Che ne dicano i vari Bagnai e Felice, in Italia di neoliberismo se ne vede ben poco e la cultura liberale è sempre stata minoritaria, fin dall’Assemblea Costituente. Per gli italiani lo Stato dev’essere una grande mamma che, come in un sogno nordcoreano, garantisca l’individuo dalla culla alla bara. Al netto dell’euro e dell’Unione Europea a traino germanico, le ricette assistenzialiste che fanno dell’Italia un feudo statalista sono l’espressione di una secolare tabe tutta italica

L’economia italiana è rigida e sclerotica, in preda a oligopoli costosi e asfissianti che, in fin dei conti, sottraggono risorse anche alle politiche sociali. Tutti i partiti vogliono più Stato per combattere le disuguaglianze, ma ce ne vorrebbe meno.
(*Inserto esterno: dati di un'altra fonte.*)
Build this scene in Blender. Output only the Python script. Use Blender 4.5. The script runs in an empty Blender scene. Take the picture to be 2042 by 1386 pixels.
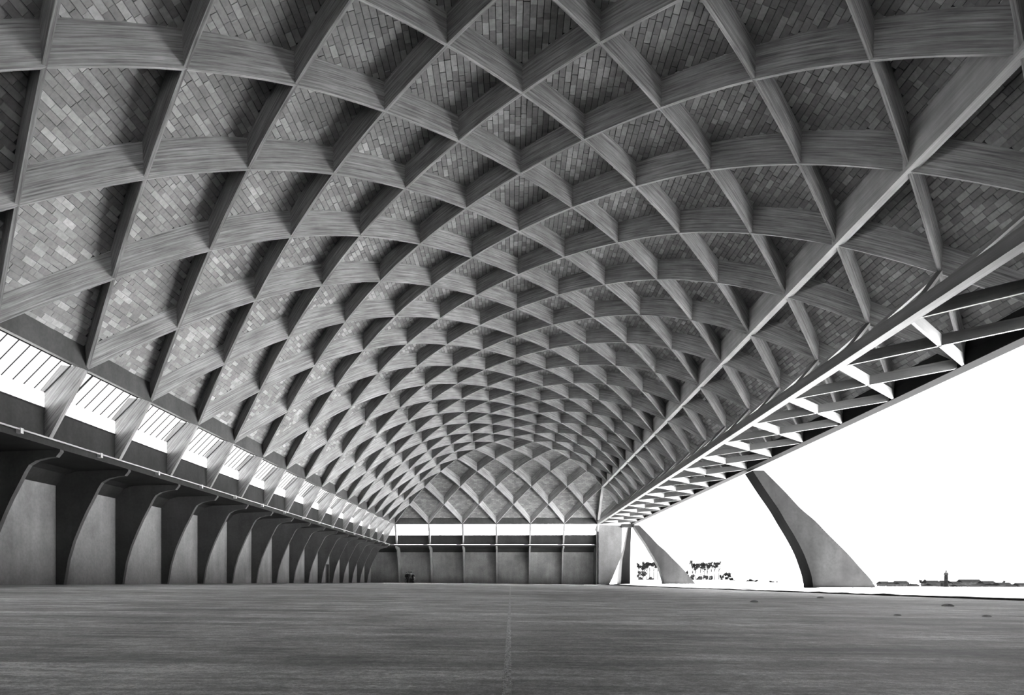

Si preferisce operare come se non esistessero già una sanità pubblica e un sistema di tassazione fortemente progressivo. La nostra nazione avrebbe bisogno di un ricettario ben diverso da quelli proposti dalla sinistra e della destra berlingueriana: sburocratizzazione delle imprese, detassazione radicale, liberalizzazioni e privatizzazioni di aziende inutili come la RAI. 

Snellire lo Stato affinché possa occuparsi in modo più efficiente dei settori strategici. La destra dovrebbe ispirarsi a Ronald Reagan: «Lo Stato non è la soluzione del nostro problema, lo Stato è il problema».